My headache fades a bit. There is wisdom to be found in the white stuff which has begun to fall. As those icy pellets tap my windowpane, their music lifts my spirit. I realize that Year 2018 brings its challenges, but it also brings promise. Sometimes, I will be called to respond gently like the falling snow. Sometimes, my actions may sting me or those who need me. In the end, I will do what I can to blanket as much of this world as possible with God’s peace.

Loving God, you never said that our work will be easy, but you will always be with us as we do it. Thank you!

©2017 Mary Penich – All Rights Reserved

Holy Snow?

Let the sea and what fills it resound,
the world and those who dwell in it;
Let rivers clap their hands,
the mountains shout with them for joy
before the Lord.

Psalm 98:7-9

Though the snowy cold often inconveniences us a bit, I cannot deny that wintertime captivates me. While early December’s warmth provided excellent conditions for Christmas shopping, the cold which followed made the last few days before Christmas a challenge for most of us. Still, intermittent showers of frozen flakes uplifted my spirit. I find nothing more beautiful than an ice-clad tree and an undisturbed expanse of hardened snow. Add the crunch of that snow under my feet and a chilling wind around me and I’m in heaven! I willingly volunteer to be the driver in the worst winter weather. You see, even then, I find peace in the midst of nature’s havoc.

Why this affinity with this difficult season? I’m not certain. I can only guess. The “winters” of my lifetime have snowed a plethora of challenges and sorrows and disappointments upon me. Still, I emerged from each storm with renewed hope, increased stamina and a stronger resolve to carry on. Perhaps winter, when most living things lie dormant beneath the surface, symbolizes the potential to be found in the many unexpected places, circumstances and people in our lives. Perhaps knowing that spring will eventually come inspires my hope that, indeed, life is everywhere, in everything and in everyone!

Creator God, thank you for the beauty of this world that so inspires my hope. Help me to uncover that hope for those around me, whatever the season.

©2017 Mary Penich – All Rights Reserved

Gifts Everywhere…

The Lord’s are the earth and its fullness;
the world and those who dwell in it.

Psalm 24:1

The four seasons captivate me with their shows of nature’s grandeur. Spring arrives with only the slightest hint of renewed life-in-the-making. Summer brings hope-fulfilled in lush green carpets of grass and blossoms of every color. Though autumn’s sometimes gloomy days replace summer’s vibrancy too quickly, its own colors captivate as well. Yet, in spite of this beauty, I find myself most taken by the coldest season of the year.
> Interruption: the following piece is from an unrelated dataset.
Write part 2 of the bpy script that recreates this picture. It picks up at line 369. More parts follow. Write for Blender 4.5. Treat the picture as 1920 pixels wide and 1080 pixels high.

The blustering winds outdoors hint at winter’s impending arrival. That frigid season will soon draw me in with its onslaught of snow and cold. I find nothing more beautiful than an ice-clad tree or an undisturbed expanse of hardened snow. Add the crunch of that snow beneath my feet and I’m in outdoor heaven!

My revelry over our ever-changing seasons doesn’t dispel the twinge of frustration I experience as I peek out the window at the leaves I raked an hour ago. They’ve deserted their piles to flit and crackle in the wind. Are they laughing at my wasted effort? Mounds of snow will soon do the same. Still, I look forward to winter. Living things lying dormant beneath the snowy surface symbolize the potential to be found in so many unexpected people and places. These wonderful discoveries rekindle my hope just as winter does. You see, though they may be hidden for a while, the gifts of this life are everywhere!

Creator God, help me always to appreciate the gifts to be found in others whatever the season.